The converted code looks as follows::

   module inc_comb (
       nextCount,
       count
   );

   output [7:0] nextCount;
   wire [7:0] nextCount;
   input [7:0] count;

   assign nextCount = (count + 1) % 128;

   endmodule

In this example, conversion of the :func:`inc_comb` function is bypassed and the
user-defined Verilog code is inserted instead. Note that the user-defined code
refers to signals and parameters in the MyHDL context by using format
specifiers. During conversion, the appropriate hierarchical names and parameter
values will be filled in. Note also that the format specifier indicator % needs
to be escaped (by doubling it) if it is required in the user-defined code.
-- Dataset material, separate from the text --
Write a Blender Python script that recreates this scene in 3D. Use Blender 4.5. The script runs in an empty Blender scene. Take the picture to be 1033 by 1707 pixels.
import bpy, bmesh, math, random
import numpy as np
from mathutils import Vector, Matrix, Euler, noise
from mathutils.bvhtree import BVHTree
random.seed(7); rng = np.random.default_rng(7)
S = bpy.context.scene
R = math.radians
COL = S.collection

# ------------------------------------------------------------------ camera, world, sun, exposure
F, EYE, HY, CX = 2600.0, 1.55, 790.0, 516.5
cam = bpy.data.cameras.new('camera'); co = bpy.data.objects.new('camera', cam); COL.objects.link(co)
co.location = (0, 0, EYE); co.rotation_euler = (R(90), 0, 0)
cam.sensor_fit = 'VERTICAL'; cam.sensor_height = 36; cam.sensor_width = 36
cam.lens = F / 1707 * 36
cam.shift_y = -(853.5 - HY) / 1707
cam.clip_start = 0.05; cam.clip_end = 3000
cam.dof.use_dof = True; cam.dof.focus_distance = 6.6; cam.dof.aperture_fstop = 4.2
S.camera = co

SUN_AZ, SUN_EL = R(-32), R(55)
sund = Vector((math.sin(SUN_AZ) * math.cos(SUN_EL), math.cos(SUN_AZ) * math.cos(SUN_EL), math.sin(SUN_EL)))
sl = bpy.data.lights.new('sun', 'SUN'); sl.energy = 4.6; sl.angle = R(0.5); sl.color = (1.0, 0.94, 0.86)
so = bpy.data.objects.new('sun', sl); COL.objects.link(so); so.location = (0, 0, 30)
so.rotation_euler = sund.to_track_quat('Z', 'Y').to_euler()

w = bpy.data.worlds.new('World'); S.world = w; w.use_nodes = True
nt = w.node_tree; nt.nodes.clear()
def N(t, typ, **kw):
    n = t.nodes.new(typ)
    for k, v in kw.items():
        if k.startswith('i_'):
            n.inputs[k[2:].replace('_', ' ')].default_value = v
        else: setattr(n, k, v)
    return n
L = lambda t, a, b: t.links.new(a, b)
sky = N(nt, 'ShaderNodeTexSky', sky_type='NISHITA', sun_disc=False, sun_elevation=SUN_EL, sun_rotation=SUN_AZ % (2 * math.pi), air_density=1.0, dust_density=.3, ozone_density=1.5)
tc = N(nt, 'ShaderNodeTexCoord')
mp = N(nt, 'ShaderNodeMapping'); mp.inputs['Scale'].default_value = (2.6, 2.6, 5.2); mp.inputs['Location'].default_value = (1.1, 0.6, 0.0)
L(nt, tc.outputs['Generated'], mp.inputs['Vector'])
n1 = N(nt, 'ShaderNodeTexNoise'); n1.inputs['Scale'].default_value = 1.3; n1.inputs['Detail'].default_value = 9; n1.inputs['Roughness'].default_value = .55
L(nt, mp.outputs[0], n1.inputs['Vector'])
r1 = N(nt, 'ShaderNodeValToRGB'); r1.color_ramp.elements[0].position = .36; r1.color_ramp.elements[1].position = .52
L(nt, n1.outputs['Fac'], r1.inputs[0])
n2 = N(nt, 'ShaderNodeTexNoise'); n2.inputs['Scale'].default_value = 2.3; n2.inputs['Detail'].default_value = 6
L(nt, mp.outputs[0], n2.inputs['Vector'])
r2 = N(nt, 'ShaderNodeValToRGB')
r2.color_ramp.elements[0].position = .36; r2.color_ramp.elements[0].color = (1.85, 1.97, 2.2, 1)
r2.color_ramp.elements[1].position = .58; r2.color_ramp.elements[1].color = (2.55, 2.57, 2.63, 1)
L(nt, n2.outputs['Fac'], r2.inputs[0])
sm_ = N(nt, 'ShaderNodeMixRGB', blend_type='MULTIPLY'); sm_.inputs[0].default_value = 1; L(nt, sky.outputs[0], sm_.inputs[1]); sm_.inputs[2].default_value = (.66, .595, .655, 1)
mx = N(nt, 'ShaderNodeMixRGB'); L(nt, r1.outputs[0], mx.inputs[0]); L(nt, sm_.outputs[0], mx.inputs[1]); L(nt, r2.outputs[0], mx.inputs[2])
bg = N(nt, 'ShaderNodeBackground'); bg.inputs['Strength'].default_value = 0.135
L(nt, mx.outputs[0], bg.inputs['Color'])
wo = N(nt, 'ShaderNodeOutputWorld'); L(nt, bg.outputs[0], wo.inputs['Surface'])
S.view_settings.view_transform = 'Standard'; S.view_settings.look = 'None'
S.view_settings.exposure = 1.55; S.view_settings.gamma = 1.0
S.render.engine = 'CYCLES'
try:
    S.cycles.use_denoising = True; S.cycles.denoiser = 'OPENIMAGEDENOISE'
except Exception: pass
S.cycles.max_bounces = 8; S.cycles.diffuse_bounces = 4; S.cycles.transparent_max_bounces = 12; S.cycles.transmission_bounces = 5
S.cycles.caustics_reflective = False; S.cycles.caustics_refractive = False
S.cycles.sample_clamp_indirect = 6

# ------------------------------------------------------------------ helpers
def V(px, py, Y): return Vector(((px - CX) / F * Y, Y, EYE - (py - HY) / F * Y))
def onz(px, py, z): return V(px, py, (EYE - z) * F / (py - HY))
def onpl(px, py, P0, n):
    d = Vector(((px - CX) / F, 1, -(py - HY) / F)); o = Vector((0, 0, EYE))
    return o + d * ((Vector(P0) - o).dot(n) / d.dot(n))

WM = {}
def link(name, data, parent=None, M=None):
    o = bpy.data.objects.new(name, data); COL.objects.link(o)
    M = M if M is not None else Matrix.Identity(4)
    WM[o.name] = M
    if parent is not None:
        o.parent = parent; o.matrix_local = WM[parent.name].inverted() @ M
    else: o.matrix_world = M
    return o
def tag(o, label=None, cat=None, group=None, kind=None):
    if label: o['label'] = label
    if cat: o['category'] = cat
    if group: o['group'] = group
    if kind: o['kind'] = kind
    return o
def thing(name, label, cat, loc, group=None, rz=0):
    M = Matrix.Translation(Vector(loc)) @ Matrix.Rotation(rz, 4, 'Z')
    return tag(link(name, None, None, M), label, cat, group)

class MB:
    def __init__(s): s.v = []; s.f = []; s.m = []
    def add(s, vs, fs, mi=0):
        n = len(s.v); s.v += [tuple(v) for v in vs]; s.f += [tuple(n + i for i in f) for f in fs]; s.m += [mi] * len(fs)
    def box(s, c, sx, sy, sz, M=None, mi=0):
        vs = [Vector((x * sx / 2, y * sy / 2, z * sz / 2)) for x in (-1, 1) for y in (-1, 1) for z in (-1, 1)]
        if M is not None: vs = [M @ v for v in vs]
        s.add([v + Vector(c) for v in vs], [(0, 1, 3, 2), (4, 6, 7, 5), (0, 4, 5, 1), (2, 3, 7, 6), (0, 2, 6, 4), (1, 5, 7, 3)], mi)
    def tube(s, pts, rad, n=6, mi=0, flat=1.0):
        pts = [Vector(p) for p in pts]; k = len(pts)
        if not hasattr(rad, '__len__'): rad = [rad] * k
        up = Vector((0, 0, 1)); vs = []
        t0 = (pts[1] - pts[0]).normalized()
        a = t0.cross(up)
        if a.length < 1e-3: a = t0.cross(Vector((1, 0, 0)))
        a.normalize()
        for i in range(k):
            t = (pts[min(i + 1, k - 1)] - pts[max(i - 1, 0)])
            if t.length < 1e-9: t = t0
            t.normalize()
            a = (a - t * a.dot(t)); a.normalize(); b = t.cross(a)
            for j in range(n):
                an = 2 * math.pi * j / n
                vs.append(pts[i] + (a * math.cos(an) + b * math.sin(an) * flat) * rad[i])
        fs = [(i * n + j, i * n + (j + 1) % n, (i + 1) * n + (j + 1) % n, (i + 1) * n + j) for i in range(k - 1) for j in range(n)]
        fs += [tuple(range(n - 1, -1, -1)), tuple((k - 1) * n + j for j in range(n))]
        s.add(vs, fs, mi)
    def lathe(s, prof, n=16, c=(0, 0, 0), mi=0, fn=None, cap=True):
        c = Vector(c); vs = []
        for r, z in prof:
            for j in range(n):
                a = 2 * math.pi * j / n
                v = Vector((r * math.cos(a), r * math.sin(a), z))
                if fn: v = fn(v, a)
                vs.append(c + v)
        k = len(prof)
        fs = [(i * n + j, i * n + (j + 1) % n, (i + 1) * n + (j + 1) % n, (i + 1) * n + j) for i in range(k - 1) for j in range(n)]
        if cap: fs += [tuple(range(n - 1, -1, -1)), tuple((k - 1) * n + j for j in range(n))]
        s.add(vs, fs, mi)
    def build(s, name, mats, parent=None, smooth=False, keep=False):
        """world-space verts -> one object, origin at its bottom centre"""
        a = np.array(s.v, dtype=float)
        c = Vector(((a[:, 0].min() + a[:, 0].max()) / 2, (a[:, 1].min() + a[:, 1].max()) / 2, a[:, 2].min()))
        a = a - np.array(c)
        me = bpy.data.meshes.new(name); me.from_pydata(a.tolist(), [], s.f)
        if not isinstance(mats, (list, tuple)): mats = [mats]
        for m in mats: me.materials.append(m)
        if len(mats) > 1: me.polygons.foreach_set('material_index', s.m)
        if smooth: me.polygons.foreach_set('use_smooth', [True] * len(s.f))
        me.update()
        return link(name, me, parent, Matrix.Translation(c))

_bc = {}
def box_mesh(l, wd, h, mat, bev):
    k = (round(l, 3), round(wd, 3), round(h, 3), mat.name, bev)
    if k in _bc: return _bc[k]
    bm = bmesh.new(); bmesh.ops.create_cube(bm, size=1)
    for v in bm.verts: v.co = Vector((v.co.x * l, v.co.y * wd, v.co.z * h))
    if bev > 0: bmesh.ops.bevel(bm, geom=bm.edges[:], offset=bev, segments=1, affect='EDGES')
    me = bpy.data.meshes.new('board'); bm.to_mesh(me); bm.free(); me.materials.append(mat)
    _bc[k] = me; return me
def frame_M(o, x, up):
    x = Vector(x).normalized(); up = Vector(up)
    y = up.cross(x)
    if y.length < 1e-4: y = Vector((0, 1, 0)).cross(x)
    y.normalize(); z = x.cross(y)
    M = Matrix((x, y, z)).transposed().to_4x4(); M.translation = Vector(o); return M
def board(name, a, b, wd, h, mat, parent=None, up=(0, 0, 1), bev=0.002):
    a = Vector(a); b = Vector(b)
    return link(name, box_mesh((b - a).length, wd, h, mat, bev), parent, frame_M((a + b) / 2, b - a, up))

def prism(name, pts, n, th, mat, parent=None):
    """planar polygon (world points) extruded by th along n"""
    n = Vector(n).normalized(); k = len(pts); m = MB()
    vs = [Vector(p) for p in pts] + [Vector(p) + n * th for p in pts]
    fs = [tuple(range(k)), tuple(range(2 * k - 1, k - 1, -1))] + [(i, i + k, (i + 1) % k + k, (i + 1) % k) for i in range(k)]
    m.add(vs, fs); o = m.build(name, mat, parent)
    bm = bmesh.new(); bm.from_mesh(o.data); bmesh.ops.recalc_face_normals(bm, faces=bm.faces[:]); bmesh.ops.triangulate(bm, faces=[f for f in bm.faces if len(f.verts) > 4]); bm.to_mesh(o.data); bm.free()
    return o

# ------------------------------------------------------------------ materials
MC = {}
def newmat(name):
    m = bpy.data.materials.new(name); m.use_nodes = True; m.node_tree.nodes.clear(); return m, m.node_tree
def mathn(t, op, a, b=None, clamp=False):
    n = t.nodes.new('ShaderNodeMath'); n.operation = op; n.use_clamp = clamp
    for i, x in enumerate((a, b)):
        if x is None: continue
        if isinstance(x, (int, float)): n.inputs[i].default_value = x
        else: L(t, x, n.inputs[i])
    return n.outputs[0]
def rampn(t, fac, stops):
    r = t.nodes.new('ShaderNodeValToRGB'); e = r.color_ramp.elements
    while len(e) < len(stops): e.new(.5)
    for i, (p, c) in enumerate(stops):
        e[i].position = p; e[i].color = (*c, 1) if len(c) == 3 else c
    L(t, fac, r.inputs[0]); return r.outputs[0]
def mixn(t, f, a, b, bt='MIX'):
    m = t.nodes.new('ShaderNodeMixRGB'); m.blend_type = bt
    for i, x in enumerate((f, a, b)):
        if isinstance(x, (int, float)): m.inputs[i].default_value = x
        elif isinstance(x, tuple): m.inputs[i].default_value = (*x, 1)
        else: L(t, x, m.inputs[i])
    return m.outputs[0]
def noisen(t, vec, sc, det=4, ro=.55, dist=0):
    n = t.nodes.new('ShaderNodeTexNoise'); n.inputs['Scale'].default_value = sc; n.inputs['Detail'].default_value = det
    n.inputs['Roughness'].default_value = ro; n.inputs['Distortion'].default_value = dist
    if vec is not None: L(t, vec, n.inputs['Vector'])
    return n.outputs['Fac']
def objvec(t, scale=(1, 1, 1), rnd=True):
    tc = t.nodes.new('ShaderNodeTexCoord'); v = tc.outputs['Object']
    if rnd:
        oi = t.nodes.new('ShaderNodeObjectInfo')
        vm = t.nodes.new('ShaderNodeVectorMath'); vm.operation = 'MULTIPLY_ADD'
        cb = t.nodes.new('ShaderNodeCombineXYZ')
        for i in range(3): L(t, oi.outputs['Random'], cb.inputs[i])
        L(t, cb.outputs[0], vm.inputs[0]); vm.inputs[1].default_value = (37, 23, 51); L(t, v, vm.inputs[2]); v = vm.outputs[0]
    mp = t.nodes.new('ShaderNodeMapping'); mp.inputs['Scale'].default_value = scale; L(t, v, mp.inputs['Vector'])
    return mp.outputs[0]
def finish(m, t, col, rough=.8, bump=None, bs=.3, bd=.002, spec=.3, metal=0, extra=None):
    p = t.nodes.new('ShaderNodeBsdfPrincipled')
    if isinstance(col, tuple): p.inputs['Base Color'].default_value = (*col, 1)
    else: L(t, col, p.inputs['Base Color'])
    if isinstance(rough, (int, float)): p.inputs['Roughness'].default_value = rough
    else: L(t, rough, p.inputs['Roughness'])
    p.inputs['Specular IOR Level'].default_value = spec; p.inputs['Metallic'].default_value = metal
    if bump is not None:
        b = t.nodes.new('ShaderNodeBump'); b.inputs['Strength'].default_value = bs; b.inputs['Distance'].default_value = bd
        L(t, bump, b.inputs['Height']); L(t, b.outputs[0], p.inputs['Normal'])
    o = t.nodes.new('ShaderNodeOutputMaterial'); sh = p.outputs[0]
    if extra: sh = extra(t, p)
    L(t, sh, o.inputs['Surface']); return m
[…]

There is one more issue that needs user attention. Normally, the Verilog
converter infers inputs, internal signals, and outputs. It also detects undriven
and multiple driven signals. To do this, it assumes that signals are not driven
by default. It then processes the code to find out which signals are driven from
where. However, it cannot do this for user-defined code. Without additional
help, this will result in warnings or errors during the inference process, or in
compilation errors from invalid Verilog code. The user should solve this by
setting the ``driven`` attribute for signals that are driven from the user-
defined code. In the example code above, note the following assignment::

   nextCount.driven = "wire"

This specifies that the nextCount signal is driven as a Verilog wire from this
module. The allowed values of the driven attribute are ``'wire'`` and ``'reg'``.
The value specifies how the user-defined Verilog code drives the signal in
Verilog. To decide which value to use, consider how the signal should be
declared in Verilog after the user-defined code is inserted.